A Lifetime ISA will give you a 25% bonus on the money you add, with a limit of £4,000 you can deposit each year. That money can either go towards your first home or retirement. There’s plenty more you’ll need to read about these before opening one up, so check out our Lifetime ISAs explained article for more.
Winner: Moneybox LISA
Rate: | 4.25% AER variable (easy access) |
Min: | £1 |
Max: | £4,000 a year |
Notes: | Drops to 3.5% after a year |
What you’ll earn: | £212.50 (based on £4,000 deposit and 25% bonus before interest) |
Open this up with a least a pound as you can’t use it until a year has passed.
The exclusive rate offered by Metro has dropped to 4.51%. I opened the account whilst the 5.22% was advertised (shows 5.10% in app), is this going to drop soon and I should look into moving the funds already having only had it for a month? Thanks
Andy,
Regarding your #1 easy access account (Santander Edge Saver) could you simply close the account after the 12 months and then open a new one, thereby retaining the higher rate?

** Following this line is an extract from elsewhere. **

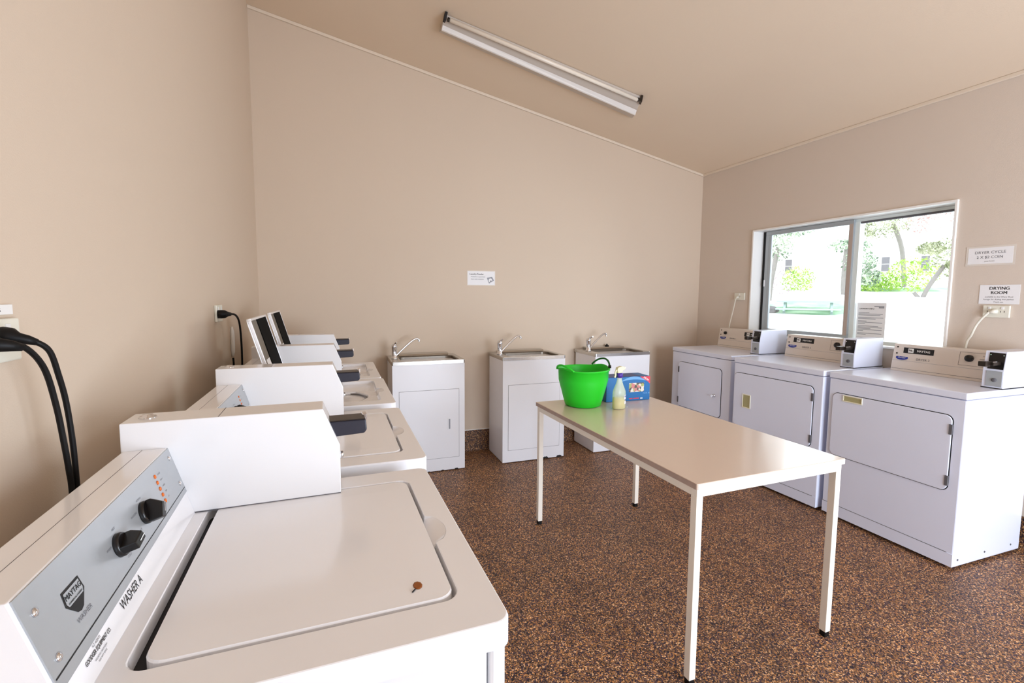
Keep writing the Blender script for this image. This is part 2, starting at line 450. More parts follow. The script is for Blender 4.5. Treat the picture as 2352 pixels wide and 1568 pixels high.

Thanks for sharing this informative post on savings accounts. I found it very useful to learn about the various options available and their interest rates. This information will definitely help me make a more informed decision on where to park my savings. Keep up the great work!
Am with virgin m plus account and savings plus account with £25000 in am I better moving my money elsewhere to earn more money thanks
Hi Andy,
I note that for the Coventry B/S Online Limited Access account you say that the maximum amount which can be withdrawn per withdrawal is up to 10% of the balance. Could you please advise where this is stated in the Coventry documentation as I am in the process of getting an account up and running and have not been able to find any restriction info. in the docs they have sent me.
Also this has proved to be the most extended time to open an account I have ever experienced, and I have opened many in my time, and I think this is due to their using two lots of post to provide, firstly an account number, and then a code after you start to log on to the account.
This is supposed to be an online account so using postal communication as well seems rather strange.